--- Given request ---
Everything from the first line of the records to the line containing "SC = bpy.context.scene", inclusive, is to be extracted exactly, and nothing more.

--- Supplied material ---

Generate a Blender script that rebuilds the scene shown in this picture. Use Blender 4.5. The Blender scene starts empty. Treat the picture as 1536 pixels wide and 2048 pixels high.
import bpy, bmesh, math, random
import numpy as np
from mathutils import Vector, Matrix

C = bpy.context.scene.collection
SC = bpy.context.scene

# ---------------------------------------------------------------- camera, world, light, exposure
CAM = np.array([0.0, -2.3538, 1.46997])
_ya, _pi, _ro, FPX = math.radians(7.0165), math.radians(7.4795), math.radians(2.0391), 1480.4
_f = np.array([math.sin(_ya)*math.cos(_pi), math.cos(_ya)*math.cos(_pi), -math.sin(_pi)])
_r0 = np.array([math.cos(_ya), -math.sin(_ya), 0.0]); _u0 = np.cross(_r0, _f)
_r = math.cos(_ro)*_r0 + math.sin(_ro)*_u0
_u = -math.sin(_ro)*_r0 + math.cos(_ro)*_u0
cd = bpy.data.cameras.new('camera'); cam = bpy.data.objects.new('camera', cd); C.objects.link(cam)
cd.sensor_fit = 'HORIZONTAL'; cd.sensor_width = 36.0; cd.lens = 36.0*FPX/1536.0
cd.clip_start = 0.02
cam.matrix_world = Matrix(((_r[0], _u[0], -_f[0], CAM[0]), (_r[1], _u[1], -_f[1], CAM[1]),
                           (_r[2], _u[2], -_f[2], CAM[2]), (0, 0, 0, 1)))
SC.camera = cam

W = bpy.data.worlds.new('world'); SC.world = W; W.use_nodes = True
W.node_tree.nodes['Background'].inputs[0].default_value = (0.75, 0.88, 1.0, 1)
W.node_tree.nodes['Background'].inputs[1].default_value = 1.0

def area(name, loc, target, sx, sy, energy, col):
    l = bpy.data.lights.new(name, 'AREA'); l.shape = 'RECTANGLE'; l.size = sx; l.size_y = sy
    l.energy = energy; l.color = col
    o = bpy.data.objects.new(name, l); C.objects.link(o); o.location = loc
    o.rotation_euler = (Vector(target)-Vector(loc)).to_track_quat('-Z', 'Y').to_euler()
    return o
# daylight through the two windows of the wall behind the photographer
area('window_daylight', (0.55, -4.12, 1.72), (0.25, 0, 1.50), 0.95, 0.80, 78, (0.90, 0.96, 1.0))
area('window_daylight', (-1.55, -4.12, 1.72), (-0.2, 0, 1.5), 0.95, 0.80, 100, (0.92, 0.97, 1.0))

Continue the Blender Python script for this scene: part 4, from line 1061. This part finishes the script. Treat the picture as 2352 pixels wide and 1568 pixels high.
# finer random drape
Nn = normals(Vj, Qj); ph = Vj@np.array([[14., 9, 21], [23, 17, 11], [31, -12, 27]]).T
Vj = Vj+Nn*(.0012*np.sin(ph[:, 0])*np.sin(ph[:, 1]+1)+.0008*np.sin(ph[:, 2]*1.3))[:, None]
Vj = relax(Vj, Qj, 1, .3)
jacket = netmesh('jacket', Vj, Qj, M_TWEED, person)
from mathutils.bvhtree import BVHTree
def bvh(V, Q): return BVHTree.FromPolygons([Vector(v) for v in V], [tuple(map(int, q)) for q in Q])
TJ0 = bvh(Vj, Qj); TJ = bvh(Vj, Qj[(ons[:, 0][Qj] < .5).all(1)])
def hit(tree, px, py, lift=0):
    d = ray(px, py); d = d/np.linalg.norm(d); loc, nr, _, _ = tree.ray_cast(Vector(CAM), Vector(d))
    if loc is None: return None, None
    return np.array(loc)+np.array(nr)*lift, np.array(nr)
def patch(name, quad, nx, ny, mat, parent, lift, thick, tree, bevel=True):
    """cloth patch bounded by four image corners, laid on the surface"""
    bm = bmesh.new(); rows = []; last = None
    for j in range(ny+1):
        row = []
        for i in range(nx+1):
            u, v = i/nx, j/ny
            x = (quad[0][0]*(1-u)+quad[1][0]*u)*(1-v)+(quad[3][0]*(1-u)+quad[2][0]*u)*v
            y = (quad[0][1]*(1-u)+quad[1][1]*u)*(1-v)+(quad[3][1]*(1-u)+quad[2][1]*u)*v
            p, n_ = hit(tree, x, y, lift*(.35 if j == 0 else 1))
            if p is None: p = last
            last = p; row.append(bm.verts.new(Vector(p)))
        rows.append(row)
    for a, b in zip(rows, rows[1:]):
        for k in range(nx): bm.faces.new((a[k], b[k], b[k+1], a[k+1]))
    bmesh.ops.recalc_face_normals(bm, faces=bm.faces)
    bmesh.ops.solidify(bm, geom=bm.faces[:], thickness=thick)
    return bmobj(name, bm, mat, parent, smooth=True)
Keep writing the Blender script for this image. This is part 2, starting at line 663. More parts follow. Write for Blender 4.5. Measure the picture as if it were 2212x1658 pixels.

--- Response to this exercise ---
Generate a Blender script that rebuilds the scene shown in this picture. Use Blender 4.5. The Blender scene starts empty. Treat the picture as 1536 pixels wide and 2048 pixels high.
import bpy, bmesh, math, random
import numpy as np
from mathutils import Vector, Matrix

C = bpy.context.scene.collection
SC = bpy.context.scene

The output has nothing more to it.